§ **Written exercise**:
Give the data again, word for word.
*** Material ***
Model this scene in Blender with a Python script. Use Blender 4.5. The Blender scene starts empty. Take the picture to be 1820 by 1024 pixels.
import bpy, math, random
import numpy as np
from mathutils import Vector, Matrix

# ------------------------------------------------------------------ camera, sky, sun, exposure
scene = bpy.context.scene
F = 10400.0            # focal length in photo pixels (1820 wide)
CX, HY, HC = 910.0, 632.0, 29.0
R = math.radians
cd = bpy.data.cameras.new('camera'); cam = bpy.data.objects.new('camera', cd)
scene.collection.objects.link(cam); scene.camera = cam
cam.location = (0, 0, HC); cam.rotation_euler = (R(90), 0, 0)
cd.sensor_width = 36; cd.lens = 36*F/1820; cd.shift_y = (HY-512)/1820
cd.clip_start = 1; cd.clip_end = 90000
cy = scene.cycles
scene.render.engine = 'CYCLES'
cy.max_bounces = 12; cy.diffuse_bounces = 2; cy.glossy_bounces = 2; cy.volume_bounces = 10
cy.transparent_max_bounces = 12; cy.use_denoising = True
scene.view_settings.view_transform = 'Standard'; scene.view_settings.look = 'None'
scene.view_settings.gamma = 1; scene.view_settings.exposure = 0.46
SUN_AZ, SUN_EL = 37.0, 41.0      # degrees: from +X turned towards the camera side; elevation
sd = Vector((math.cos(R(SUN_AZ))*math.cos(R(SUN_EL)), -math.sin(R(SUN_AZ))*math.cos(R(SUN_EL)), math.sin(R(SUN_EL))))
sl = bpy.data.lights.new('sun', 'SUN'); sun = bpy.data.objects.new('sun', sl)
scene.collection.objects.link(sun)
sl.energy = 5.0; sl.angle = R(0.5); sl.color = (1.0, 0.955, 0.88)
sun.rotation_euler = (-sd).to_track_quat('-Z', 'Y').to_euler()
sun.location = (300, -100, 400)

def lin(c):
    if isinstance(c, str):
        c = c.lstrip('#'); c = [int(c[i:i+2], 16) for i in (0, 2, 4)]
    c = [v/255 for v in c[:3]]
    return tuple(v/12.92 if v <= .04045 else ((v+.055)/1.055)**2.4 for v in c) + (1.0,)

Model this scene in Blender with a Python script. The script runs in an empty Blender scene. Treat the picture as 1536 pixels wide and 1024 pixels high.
***
§ **Solved problem**:
Model this scene in Blender with a Python script. Use Blender 4.5. The Blender scene starts empty. Take the picture to be 1820 by 1024 pixels.
import bpy, math, random
import numpy as np
from mathutils import Vector, Matrix

# ------------------------------------------------------------------ camera, sky, sun, exposure
scene = bpy.context.scene
F = 10400.0            # focal length in photo pixels (1820 wide)
CX, HY, HC = 910.0, 632.0, 29.0
R = math.radians
cd = bpy.data.cameras.new('camera'); cam = bpy.data.objects.new('camera', cd)
scene.collection.objects.link(cam); scene.camera = cam
cam.location = (0, 0, HC); cam.rotation_euler = (R(90), 0, 0)
cd.sensor_width = 36; cd.lens = 36*F/1820; cd.shift_y = (HY-512)/1820
cd.clip_start = 1; cd.clip_end = 90000
cy = scene.cycles
scene.render.engine = 'CYCLES'
cy.max_bounces = 12; cy.diffuse_bounces = 2; cy.glossy_bounces = 2; cy.volume_bounces = 10
cy.transparent_max_bounces = 12; cy.use_denoising = True
scene.view_settings.view_transform = 'Standard'; scene.view_settings.look = 'None'
scene.view_settings.gamma = 1; scene.view_settings.exposure = 0.46
SUN_AZ, SUN_EL = 37.0, 41.0      # degrees: from +X turned towards the camera side; elevation
sd = Vector((math.cos(R(SUN_AZ))*math.cos(R(SUN_EL)), -math.sin(R(SUN_AZ))*math.cos(R(SUN_EL)), math.sin(R(SUN_EL))))
sl = bpy.data.lights.new('sun', 'SUN'); sun = bpy.data.objects.new('sun', sl)
scene.collection.objects.link(sun)
sl.energy = 5.0; sl.angle = R(0.5); sl.color = (1.0, 0.955, 0.88)
sun.rotation_euler = (-sd).to_track_quat('-Z', 'Y').to_euler()
sun.location = (300, -100, 400)

def lin(c):
    if isinstance(c, str):
        c = c.lstrip('#'); c = [int(c[i:i+2], 16) for i in (0, 2, 4)]
    c = [v/255 for v in c[:3]]
    return tuple(v/12.92 if v <= .04045 else ((v+.055)/1.055)**2.4 for v in c) + (1.0,)

Model this scene in Blender with a Python script. The script runs in an empty Blender scene. Treat the picture as 1536 pixels wide and 1024 pixels high.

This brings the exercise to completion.